### STATED EXERCISE
Copy the first line of the material below and every later line through the line containing "from mathutils import Vector, Matrix, noise", without any other output.

### SOURCE EXCERPT

** start **

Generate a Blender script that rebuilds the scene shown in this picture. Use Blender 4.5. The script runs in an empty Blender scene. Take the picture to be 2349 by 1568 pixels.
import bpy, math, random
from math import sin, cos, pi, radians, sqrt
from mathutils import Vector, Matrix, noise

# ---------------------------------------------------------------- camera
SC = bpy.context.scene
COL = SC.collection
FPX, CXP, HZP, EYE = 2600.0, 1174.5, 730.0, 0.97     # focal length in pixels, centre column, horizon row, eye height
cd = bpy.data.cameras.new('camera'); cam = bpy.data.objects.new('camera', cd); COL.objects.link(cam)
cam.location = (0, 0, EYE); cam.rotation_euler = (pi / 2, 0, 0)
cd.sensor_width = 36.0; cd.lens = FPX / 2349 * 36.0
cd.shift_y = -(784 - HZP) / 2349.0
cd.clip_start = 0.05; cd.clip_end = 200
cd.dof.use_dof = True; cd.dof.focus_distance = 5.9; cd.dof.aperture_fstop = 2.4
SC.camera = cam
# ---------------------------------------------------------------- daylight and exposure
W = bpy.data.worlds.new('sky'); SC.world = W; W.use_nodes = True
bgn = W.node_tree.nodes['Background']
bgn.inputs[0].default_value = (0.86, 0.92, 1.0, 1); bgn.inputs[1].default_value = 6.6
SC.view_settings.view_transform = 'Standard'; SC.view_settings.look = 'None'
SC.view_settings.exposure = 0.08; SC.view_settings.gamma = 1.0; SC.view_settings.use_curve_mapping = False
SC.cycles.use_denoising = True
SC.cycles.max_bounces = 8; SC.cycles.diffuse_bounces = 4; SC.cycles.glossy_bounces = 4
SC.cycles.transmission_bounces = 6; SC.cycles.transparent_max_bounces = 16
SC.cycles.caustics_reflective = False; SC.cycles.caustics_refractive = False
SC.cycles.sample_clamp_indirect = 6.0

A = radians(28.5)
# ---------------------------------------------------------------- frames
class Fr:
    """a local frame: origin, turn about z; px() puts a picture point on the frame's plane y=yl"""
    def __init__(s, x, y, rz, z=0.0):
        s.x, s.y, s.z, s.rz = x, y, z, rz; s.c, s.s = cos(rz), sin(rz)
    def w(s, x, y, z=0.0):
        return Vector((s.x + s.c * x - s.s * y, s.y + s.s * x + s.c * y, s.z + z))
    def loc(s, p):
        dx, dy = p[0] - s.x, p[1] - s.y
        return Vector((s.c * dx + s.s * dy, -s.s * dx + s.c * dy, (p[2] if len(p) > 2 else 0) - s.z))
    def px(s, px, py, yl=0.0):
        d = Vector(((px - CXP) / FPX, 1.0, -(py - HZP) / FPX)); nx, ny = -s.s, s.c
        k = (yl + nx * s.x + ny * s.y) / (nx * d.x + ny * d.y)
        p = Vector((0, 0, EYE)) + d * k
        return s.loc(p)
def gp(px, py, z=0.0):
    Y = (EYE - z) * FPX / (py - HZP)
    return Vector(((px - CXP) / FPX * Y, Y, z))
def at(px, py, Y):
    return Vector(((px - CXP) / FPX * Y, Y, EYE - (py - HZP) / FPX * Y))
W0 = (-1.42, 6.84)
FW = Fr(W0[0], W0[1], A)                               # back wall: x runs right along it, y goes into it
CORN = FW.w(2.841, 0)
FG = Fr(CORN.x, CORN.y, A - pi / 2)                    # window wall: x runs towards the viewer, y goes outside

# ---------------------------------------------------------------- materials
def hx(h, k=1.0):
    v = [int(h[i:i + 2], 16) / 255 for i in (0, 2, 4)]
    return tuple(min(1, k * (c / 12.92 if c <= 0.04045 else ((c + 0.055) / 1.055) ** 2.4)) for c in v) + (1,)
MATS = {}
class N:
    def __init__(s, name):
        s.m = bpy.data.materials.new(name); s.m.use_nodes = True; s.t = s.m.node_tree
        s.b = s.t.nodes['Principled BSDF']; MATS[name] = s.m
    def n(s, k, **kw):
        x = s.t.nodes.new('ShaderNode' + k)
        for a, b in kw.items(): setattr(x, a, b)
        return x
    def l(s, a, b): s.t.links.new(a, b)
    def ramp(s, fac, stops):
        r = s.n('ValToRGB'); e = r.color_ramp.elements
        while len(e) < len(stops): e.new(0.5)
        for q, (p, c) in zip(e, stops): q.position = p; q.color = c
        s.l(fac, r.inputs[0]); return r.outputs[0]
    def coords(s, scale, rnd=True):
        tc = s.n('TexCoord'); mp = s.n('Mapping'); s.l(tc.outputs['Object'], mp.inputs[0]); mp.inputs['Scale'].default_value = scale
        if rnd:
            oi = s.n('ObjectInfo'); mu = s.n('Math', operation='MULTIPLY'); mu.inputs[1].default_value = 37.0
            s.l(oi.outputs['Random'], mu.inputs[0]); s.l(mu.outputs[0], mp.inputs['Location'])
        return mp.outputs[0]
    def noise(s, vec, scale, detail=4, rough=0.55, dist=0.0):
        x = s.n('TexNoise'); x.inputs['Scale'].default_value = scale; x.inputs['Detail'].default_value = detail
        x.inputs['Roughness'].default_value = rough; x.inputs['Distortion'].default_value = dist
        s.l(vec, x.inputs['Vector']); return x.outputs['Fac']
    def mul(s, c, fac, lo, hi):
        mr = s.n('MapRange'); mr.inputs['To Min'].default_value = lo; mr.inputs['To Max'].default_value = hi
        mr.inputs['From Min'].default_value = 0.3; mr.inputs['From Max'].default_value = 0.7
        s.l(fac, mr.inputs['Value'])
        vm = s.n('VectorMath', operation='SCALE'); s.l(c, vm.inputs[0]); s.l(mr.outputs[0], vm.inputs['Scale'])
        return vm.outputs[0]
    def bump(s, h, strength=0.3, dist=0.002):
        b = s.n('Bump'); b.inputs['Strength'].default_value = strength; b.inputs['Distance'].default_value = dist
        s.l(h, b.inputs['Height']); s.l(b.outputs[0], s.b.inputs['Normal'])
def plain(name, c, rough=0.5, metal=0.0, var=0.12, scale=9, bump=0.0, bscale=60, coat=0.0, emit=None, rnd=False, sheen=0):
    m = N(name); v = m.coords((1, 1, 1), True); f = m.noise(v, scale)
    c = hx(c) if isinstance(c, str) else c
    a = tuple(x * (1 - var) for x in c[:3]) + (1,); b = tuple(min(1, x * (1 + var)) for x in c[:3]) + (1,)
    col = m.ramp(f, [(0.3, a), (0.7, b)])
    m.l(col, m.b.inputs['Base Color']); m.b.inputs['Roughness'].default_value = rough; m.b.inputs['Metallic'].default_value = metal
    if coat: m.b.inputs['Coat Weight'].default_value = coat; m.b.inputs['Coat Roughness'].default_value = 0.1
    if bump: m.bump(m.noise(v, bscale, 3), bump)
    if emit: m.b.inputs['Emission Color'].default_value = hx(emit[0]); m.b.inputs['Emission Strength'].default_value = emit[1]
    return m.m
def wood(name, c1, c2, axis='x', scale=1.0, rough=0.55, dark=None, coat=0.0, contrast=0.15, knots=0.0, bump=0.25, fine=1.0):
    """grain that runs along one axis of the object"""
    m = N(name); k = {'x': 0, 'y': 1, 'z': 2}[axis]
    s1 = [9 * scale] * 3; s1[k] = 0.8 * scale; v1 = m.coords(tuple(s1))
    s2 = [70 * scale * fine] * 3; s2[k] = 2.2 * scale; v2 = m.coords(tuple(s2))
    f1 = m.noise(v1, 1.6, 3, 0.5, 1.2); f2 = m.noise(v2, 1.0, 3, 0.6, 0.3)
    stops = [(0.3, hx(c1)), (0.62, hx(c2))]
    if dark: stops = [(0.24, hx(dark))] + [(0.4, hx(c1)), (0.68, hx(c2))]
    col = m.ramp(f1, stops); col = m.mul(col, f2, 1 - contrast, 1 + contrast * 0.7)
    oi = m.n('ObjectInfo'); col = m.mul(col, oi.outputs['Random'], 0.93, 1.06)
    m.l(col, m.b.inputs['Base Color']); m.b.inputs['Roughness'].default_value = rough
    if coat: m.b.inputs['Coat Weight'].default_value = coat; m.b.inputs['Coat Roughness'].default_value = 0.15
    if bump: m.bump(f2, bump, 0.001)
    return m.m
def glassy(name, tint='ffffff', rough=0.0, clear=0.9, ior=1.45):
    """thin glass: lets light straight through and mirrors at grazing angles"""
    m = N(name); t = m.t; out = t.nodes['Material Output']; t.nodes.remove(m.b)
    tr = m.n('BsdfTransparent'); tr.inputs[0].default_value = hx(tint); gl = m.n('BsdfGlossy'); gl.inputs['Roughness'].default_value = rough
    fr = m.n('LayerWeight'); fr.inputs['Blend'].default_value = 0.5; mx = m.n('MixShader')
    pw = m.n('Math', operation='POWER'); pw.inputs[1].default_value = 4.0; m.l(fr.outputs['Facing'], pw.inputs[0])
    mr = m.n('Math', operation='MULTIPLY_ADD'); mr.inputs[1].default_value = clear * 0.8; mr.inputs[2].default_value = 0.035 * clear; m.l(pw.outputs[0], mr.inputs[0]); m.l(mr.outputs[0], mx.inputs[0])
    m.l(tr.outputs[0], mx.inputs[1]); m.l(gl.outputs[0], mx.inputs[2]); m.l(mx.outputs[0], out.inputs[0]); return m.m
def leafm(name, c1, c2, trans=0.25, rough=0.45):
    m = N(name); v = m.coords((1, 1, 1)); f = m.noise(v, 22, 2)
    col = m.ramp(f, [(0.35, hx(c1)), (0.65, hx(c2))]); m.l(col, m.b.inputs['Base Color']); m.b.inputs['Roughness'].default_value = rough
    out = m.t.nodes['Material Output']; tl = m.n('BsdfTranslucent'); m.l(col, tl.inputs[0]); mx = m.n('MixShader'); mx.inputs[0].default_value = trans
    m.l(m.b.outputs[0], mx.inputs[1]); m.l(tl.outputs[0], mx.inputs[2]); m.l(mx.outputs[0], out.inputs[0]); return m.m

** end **

### EXERCISE SOLUTION
Generate a Blender script that rebuilds the scene shown in this picture. Use Blender 4.5. The script runs in an empty Blender scene. Take the picture to be 2349 by 1568 pixels.
import bpy, math, random
from math import sin, cos, pi, radians, sqrt
from mathutils import Vector, Matrix, noise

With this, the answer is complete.